▶ EXERCISE OBJECTIVE: Carry none of the pictures over; write out the complete data exactly.

▶ DATA EXCERPT:

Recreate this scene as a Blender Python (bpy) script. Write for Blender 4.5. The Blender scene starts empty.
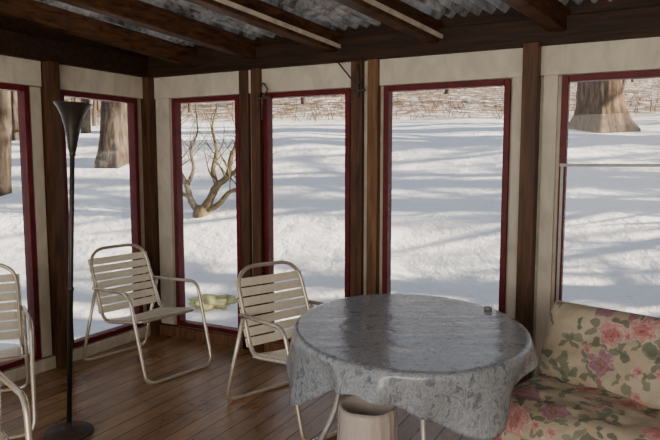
import bpy, bmesh, math, random
from mathutils import Vector, Matrix, noise as mnoise
random.seed(7)
scene = bpy.context.scene
COL = scene.collection

# ---------------------------------------------------------------- camera
F = 620.0
PITCH = math.atan(60.0/F)
HEAD = math.radians(117.8)
CX, CY, CZ = 3.83, -3.98, 1.5
fw = Vector((math.cos(HEAD), math.sin(HEAD)))
rt = Vector((math.sin(HEAD), -math.cos(HEAD)))
cam_d = bpy.data.cameras.new("camera")
cam_d.sensor_width = 36
cam_d.lens = F/660*36
cam_d.clip_start = 0.05
cam_d.clip_end = 500
cam = bpy.data.objects.new("camera", cam_d)
COL.objects.link(cam)
cam.location = (CX, CY, CZ)
cam.rotation_euler = (math.pi/2-PITCH, 0, HEAD-math.pi/2)
scene.camera = cam

# survey helpers: where a sight line meets a plane of the place
def ray(px, py):
    xc = (px-330)/F; yc = (220-py)/F
    f = math.cos(PITCH)+yc*math.sin(PITCH)
    z = -math.sin(PITCH)+yc*math.cos(PITCH)
    return Vector((fw.x*f+rt.x*xc, fw.y*f+rt.y*xc, z))
def at_z(px, py, z=0.0):
    d = ray(px, py); t = (z-CZ)/d.z
    return Vector((CX+d.x*t, CY+d.y*t, z))
def on_back(px, py=210):
    d = ray(px, py); t = (0-CY)/d.y
    return CX+d.x*t, CZ+d.z*t
def on_left(px, py=210):
    d = ray(px, py); t = (0-CX)/d.x
    return CY+d.y*t, CZ+d.z*t
def lf(lat, dep, z=0.0):
    return Vector((CX+rt.x*lat+fw.x*dep, CY+rt.y*lat+fw.y*dep, z))

# ---------------------------------------------------------------- materials
def newmat(name):
    m = bpy.data.materials.new(name); m.use_nodes = True
    nt = m.node_tree
    b = nt.nodes["Principled BSDF"]
    return m, nt, b
def N(nt, t, **kw):
    n = nt.nodes.new(t)
    for k, v in kw.items(): setattr(n, k, v)
    return n
def ramp(nt, fac, stops):
    r = N(nt, "ShaderNodeValToRGB")
    el = r.color_ramp.elements
    while len(el) < len(stops): el.new(0.5)
    for e, (p, c) in zip(el, stops):
        e.position = p; e.color = (*c, 1)
    nt.links.new(fac, r.inputs[0])
    return r.outputs[0]
def coords(nt, scale=(1,1,1), rot=(0,0,0), out="Object"):
    tc = N(nt, "ShaderNodeTexCoord"); mp = N(nt, "ShaderNodeMapping")
    mp.inputs["Scale"].default_value = scale
    mp.inputs["Rotation"].default_value = rot
    nt.links.new(tc.outputs[out], mp.inputs[0])
    return mp.outputs[0]
def noise(nt, vec, scale=5, detail=4, dist=0.0, rough=.5):
    n = N(nt, "ShaderNodeTexNoise")
    n.inputs["Scale"].default_value = scale
    n.inputs["Detail"].default_value = detail
    n.inputs["Distortion"].default_value = dist
    n.inputs["Roughness"].default_value = rough
    nt.links.new(vec, n.inputs["Vector"])
    return n.outputs["Fac"]
def bump(nt, b, h, strength=.3, dist=.01):
    n = N(nt, "ShaderNodeBump")
    n.inputs["Strength"].default_value = strength
    n.inputs["Distance"].default_value = dist
    nt.links.new(h, n.inputs["Height"])
    nt.links.new(n.outputs[0], b.inputs["Normal"])
def math_n(nt, op, a, b=None, clamp=False):
    n = N(nt, "ShaderNodeMath", operation=op, use_clamp=clamp)
    for i, v in enumerate((a, b)):
        if v is None: continue
        if isinstance(v, (int, float)): n.inputs[i].default_value = v
        else: nt.links.new(v, n.inputs[i])
    return n.outputs[0]
def mix(nt, fac, a, b, mode='MIX'):
    n = N(nt, "ShaderNodeMix", data_type='RGBA', blend_type=mode)
    for i, v in ((0, fac), (6, a), (7, b)):
        if isinstance(v, (int, float)): n.inputs[i].default_value = v
        elif isinstance(v, tuple): n.inputs[i].default_value = (*v, 1)
        else: nt.links.new(v, n.inputs[i])
    return n.outputs[2]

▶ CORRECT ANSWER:
Recreate this scene as a Blender Python (bpy) script. Write for Blender 4.5. The Blender scene starts empty.
import bpy, bmesh, math, random
from mathutils import Vector, Matrix, noise as mnoise
random.seed(7)
scene = bpy.context.scene
COL = scene.collection

# ---------------------------------------------------------------- camera
F = 620.0
PITCH = math.atan(60.0/F)
HEAD = math.radians(117.8)
CX, CY, CZ = 3.83, -3.98, 1.5
fw = Vector((math.cos(HEAD), math.sin(HEAD)))
rt = Vector((math.sin(HEAD), -math.cos(HEAD)))
cam_d = bpy.data.cameras.new("camera")
cam_d.sensor_width = 36
cam_d.lens = F/660*36
cam_d.clip_start = 0.05
cam_d.clip_end = 500
cam = bpy.data.objects.new("camera", cam_d)
COL.objects.link(cam)
cam.location = (CX, CY, CZ)
cam.rotation_euler = (math.pi/2-PITCH, 0, HEAD-math.pi/2)
scene.camera = cam

# survey helpers: where a sight line meets a plane of the place
def ray(px, py):
    xc = (px-330)/F; yc = (220-py)/F
    f = math.cos(PITCH)+yc*math.sin(PITCH)
    z = -math.sin(PITCH)+yc*math.cos(PITCH)
    return Vector((fw.x*f+rt.x*xc, fw.y*f+rt.y*xc, z))
def at_z(px, py, z=0.0):
    d = ray(px, py); t = (z-CZ)/d.z
    return Vector((CX+d.x*t, CY+d.y*t, z))
def on_back(px, py=210):
    d = ray(px, py); t = (0-CY)/d.y
    return CX+d.x*t, CZ+d.z*t
def on_left(px, py=210):
    d = ray(px, py); t = (0-CX)/d.x
    return CY+d.y*t, CZ+d.z*t
def lf(lat, dep, z=0.0):
    return Vector((CX+rt.x*lat+fw.x*dep, CY+rt.y*lat+fw.y*dep, z))

# ---------------------------------------------------------------- materials
def newmat(name):
    m = bpy.data.materials.new(name); m.use_nodes = True
    nt = m.node_tree
    b = nt.nodes["Principled BSDF"]
    return m, nt, b
def N(nt, t, **kw):
    n = nt.nodes.new(t)
    for k, v in kw.items(): setattr(n, k, v)
    return n
def ramp(nt, fac, stops):
    r = N(nt, "ShaderNodeValToRGB")
    el = r.color_ramp.elements
    while len(el) < len(stops): el.new(0.5)
    for e, (p, c) in zip(el, stops):
        e.position = p; e.color = (*c, 1)
    nt.links.new(fac, r.inputs[0])
    return r.outputs[0]
def coords(nt, scale=(1,1,1), rot=(0,0,0), out="Object"):
    tc = N(nt, "ShaderNodeTexCoord"); mp = N(nt, "ShaderNodeMapping")
    mp.inputs["Scale"].default_value = scale
    mp.inputs["Rotation"].default_value = rot
    nt.links.new(tc.outputs[out], mp.inputs[0])
    return mp.outputs[0]
def noise(nt, vec, scale=5, detail=4, dist=0.0, rough=.5):
    n = N(nt, "ShaderNodeTexNoise")
    n.inputs["Scale"].default_value = scale
    n.inputs["Detail"].default_value = detail
    n.inputs["Distortion"].default_value = dist
    n.inputs["Roughness"].default_value = rough
    nt.links.new(vec, n.inputs["Vector"])
    return n.outputs["Fac"]
def bump(nt, b, h, strength=.3, dist=.01):
    n = N(nt, "ShaderNodeBump")
    n.inputs["Strength"].default_value = strength
    n.inputs["Distance"].default_value = dist
    nt.links.new(h, n.inputs["Height"])
    nt.links.new(n.outputs[0], b.inputs["Normal"])
def math_n(nt, op, a, b=None, clamp=False):
    n = N(nt, "ShaderNodeMath", operation=op, use_clamp=clamp)
    for i, v in enumerate((a, b)):
        if v is None: continue
        if isinstance(v, (int, float)): n.inputs[i].default_value = v
        else: nt.links.new(v, n.inputs[i])
    return n.outputs[0]
def mix(nt, fac, a, b, mode='MIX'):
    n = N(nt, "ShaderNodeMix", data_type='RGBA', blend_type=mode)
    for i, v in ((0, fac), (6, a), (7, b)):
        if isinstance(v, (int, float)): n.inputs[i].default_value = v
        elif isinstance(v, tuple): n.inputs[i].default_value = (*v, 1)
        else: nt.links.new(v, n.inputs[i])
    return n.outputs[2]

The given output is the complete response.